Available data:

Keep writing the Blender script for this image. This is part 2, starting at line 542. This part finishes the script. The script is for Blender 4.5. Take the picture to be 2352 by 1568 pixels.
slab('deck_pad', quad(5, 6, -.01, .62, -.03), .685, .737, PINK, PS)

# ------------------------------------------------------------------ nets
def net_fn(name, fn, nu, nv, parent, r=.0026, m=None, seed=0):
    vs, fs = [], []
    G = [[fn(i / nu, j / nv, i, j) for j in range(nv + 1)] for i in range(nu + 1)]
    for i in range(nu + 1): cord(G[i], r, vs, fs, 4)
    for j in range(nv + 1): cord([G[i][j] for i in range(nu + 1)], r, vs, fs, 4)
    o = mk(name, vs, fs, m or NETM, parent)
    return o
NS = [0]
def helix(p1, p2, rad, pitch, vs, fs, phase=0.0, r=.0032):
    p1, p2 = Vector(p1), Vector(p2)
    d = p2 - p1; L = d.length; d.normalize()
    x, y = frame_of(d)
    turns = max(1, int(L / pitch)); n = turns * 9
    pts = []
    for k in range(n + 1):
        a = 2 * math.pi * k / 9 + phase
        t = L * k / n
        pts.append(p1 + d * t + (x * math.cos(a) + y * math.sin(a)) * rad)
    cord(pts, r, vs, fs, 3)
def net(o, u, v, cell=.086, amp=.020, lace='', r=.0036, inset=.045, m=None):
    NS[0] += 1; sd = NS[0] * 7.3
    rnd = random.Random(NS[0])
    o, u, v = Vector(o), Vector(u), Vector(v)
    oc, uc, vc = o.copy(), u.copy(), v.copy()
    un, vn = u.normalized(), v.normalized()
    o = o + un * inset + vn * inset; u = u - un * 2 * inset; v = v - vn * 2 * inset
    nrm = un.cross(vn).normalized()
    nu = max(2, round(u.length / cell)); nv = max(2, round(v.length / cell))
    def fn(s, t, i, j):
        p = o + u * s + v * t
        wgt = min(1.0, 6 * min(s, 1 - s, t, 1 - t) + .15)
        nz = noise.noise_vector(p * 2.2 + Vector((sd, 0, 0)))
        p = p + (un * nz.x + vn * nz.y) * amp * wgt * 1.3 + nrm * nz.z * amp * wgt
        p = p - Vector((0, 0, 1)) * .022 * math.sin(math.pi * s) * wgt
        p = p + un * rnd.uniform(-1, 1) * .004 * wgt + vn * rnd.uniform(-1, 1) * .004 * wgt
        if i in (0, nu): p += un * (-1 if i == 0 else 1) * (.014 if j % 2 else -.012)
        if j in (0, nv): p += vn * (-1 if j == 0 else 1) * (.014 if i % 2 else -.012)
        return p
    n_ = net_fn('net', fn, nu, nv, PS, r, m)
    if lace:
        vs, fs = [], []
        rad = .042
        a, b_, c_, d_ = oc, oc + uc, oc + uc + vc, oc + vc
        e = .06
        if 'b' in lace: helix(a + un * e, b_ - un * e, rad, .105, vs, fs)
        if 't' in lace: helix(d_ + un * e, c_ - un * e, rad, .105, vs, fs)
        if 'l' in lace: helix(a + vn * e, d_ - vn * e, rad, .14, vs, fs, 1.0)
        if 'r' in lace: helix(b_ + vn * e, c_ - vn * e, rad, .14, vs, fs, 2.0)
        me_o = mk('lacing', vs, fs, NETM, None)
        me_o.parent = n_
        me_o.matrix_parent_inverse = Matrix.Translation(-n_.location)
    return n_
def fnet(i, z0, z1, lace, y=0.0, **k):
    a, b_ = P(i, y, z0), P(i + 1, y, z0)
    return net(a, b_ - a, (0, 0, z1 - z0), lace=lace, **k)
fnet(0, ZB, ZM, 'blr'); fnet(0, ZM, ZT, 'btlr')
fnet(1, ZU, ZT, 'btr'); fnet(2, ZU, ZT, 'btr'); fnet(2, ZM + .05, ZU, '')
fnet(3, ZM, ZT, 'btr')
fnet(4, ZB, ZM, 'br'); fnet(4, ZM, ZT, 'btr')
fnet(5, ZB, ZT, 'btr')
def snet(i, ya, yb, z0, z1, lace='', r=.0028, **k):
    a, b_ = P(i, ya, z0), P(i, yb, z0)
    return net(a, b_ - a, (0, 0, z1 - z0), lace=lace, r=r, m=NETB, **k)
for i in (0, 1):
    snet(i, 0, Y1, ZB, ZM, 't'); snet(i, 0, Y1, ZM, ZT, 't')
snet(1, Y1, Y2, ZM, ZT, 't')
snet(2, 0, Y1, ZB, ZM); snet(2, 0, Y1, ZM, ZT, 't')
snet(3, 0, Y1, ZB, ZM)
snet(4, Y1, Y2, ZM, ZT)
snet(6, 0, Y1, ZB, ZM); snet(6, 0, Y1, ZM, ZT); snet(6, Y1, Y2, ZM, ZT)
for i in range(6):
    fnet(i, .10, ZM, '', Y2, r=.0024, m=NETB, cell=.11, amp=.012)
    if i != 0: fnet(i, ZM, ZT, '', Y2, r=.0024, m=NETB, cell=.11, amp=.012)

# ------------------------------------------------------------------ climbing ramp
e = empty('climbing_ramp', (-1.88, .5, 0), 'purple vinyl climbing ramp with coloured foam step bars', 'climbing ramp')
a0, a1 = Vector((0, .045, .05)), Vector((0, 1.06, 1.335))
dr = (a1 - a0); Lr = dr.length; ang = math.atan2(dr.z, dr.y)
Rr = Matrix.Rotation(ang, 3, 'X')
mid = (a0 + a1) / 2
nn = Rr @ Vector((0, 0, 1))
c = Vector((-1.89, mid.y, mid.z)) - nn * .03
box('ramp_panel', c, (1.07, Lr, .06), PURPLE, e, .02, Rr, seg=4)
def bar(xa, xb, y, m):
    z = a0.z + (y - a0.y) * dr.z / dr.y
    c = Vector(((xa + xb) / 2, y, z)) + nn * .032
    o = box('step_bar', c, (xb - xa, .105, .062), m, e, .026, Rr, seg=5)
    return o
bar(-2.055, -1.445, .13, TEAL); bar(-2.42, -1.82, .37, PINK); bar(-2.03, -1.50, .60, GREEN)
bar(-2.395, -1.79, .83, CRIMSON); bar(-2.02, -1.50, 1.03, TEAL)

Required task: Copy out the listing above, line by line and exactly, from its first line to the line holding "-.03), .685, .737, PINK, PS)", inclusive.

Exercise response:
Keep writing the Blender script for this image. This is part 2, starting at line 542. This part finishes the script. The script is for Blender 4.5. Take the picture to be 2352 by 1568 pixels.
slab('deck_pad', quad(5, 6, -.01, .62, -.03), .685, .737, PINK, PS)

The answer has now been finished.